** GIVEN DATA **
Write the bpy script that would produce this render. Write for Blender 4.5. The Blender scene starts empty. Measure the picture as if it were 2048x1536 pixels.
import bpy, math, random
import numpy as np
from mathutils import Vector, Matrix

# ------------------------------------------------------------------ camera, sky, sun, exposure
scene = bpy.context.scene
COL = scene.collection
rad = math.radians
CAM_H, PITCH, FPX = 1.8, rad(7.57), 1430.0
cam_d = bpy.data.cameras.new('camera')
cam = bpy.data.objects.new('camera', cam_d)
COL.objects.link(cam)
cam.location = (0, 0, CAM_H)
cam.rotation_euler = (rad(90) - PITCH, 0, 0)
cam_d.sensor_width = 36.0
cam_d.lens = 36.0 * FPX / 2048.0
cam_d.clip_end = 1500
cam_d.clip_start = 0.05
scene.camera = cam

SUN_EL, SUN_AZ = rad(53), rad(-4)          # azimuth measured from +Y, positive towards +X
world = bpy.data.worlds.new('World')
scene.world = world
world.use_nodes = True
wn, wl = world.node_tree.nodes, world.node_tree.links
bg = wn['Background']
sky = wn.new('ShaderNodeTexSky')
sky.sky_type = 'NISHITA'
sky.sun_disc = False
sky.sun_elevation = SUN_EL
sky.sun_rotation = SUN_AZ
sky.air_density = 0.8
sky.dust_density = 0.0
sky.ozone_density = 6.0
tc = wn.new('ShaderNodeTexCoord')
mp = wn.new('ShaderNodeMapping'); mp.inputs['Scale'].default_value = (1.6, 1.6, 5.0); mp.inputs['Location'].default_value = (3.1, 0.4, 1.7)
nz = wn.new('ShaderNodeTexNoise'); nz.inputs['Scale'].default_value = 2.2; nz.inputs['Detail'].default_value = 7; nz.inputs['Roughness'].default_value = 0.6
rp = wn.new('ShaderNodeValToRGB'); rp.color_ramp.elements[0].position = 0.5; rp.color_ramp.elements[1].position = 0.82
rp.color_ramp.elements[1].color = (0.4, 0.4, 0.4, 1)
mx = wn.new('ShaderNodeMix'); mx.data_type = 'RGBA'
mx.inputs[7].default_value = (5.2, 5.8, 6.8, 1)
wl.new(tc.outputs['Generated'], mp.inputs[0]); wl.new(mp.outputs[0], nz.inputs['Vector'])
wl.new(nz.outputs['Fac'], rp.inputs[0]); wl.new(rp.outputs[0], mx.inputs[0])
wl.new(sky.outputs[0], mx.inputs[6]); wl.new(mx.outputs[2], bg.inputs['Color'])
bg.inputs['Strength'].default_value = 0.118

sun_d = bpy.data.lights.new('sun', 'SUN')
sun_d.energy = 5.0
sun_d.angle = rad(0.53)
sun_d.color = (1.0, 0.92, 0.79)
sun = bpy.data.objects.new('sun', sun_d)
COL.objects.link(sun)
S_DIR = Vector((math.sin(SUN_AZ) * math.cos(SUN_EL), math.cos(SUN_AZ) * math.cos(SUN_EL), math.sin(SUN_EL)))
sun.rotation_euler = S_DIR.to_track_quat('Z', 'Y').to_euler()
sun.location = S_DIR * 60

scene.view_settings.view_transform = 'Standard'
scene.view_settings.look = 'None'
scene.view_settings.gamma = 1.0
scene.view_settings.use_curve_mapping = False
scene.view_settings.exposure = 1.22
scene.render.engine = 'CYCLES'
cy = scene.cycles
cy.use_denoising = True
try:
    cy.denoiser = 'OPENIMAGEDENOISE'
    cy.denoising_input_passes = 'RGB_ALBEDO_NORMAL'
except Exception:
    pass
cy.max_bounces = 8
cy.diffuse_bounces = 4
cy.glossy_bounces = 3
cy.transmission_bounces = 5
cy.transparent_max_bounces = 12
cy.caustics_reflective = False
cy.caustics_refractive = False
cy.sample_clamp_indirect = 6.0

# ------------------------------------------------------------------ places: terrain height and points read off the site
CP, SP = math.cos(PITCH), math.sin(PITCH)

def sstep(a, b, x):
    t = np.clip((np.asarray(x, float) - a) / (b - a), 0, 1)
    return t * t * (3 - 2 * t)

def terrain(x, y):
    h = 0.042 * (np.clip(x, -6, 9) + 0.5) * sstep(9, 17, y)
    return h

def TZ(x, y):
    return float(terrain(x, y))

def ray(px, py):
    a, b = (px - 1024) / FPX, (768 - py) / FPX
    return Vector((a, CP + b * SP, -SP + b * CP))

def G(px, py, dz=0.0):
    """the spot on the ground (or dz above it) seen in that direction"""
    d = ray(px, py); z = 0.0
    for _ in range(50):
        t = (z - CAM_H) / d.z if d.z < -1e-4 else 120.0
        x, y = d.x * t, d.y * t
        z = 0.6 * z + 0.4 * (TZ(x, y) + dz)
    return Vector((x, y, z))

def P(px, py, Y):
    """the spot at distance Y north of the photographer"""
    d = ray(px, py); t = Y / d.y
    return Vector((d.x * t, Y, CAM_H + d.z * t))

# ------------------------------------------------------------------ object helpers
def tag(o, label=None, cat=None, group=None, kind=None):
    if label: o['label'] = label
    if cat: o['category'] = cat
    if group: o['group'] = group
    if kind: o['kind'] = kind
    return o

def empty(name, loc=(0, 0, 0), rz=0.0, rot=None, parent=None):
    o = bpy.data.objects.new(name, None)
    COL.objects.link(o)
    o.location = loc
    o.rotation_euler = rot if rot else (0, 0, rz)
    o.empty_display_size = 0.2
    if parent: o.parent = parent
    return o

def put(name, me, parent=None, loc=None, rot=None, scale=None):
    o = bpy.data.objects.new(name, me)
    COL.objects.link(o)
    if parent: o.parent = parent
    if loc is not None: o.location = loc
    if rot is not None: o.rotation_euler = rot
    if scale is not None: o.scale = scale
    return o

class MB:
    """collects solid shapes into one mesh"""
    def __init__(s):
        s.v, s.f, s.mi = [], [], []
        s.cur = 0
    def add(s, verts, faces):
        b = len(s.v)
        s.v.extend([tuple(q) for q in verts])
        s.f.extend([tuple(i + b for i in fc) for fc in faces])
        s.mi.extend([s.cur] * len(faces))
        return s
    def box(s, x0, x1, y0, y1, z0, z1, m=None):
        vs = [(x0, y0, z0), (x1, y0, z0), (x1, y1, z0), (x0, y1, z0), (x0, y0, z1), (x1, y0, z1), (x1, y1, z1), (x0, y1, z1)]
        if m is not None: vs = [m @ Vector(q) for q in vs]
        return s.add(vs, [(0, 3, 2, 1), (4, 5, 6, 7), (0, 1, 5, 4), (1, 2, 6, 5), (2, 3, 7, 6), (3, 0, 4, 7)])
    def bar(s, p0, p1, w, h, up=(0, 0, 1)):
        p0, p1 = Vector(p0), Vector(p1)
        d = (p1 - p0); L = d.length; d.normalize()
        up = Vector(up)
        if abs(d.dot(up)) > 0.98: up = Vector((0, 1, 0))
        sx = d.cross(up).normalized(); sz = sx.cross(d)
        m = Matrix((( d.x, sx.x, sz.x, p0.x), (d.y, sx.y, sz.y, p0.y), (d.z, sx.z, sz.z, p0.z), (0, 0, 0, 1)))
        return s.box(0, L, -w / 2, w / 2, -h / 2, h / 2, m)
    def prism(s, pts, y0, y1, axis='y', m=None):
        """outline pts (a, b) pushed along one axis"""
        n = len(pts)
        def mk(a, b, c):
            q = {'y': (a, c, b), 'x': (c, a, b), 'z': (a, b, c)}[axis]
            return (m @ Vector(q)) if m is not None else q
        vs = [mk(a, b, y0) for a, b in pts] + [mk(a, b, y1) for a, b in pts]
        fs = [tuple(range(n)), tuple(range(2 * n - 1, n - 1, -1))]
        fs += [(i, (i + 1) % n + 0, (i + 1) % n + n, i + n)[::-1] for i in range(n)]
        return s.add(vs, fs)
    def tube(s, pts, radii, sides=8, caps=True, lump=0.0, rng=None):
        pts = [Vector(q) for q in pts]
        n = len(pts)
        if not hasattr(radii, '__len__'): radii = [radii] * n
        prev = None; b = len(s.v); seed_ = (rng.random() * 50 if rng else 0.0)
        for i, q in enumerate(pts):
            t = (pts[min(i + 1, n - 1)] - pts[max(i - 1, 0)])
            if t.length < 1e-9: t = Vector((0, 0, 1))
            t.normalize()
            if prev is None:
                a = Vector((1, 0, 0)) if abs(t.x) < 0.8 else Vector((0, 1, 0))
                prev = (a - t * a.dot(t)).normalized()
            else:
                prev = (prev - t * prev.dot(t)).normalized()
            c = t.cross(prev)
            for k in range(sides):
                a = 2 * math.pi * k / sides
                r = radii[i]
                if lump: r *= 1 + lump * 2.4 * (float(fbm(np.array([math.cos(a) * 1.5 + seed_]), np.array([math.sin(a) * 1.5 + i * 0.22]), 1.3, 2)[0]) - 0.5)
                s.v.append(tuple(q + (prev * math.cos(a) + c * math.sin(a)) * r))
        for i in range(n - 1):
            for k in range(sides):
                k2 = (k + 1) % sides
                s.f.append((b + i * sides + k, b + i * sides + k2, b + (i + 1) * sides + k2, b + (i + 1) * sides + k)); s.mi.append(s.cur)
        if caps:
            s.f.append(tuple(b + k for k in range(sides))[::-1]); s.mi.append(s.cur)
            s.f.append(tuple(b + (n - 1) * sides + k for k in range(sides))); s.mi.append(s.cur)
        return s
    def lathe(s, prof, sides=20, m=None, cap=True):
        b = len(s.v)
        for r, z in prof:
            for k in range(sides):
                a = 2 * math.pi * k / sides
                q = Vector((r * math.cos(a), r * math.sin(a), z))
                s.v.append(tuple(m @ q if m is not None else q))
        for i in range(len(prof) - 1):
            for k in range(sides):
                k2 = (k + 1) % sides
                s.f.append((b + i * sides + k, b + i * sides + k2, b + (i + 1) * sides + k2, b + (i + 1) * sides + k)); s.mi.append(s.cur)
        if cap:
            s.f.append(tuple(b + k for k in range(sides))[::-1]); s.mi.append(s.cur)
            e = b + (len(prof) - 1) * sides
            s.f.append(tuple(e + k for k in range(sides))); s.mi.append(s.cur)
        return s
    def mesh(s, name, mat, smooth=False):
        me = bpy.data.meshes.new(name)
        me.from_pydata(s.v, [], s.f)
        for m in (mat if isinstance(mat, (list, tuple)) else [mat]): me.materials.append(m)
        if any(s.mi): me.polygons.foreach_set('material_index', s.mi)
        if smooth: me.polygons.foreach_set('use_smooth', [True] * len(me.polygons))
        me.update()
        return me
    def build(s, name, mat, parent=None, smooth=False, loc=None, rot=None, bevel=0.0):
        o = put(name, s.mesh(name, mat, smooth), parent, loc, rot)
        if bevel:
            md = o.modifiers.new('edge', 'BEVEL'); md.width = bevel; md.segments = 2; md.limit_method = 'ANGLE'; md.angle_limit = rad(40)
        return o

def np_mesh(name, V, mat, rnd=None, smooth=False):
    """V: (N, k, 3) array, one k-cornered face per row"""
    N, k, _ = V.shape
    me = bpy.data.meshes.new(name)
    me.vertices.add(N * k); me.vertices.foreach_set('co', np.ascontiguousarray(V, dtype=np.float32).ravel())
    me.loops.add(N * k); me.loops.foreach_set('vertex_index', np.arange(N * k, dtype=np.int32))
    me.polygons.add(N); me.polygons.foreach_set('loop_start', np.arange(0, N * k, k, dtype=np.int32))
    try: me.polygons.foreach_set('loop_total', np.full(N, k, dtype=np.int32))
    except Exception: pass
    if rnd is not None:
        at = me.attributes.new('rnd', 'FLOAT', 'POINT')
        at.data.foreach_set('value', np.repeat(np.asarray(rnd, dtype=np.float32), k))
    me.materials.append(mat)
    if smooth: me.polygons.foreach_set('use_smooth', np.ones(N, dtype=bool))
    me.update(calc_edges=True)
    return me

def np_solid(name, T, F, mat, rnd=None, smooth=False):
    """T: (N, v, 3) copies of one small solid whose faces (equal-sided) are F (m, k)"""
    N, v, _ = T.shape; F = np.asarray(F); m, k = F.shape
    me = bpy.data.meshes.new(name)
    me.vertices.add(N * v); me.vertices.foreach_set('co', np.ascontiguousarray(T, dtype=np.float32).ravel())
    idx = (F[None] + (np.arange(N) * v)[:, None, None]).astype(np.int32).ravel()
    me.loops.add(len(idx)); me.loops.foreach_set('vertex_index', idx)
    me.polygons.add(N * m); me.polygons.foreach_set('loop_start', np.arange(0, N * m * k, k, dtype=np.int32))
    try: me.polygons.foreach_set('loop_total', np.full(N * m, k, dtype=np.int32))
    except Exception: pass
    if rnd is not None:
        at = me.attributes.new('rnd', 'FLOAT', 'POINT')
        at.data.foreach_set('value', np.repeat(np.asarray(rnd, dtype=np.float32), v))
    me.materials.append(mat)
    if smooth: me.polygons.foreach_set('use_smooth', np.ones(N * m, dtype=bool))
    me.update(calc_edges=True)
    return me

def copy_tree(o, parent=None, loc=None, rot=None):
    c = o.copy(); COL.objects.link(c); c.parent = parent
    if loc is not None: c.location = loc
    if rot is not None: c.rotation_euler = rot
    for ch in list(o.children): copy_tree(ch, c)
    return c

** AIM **
Produce the lines from the top of the listing through the "from mathutils import Vector, Matrix" line exactly as they appear, with no additional output.

** OUTPUT FOR THIS EXERCISE **
Write the bpy script that would produce this render. Write for Blender 4.5. The Blender scene starts empty. Measure the picture as if it were 2048x1536 pixels.
import bpy, math, random
import numpy as np
from mathutils import Vector, Matrix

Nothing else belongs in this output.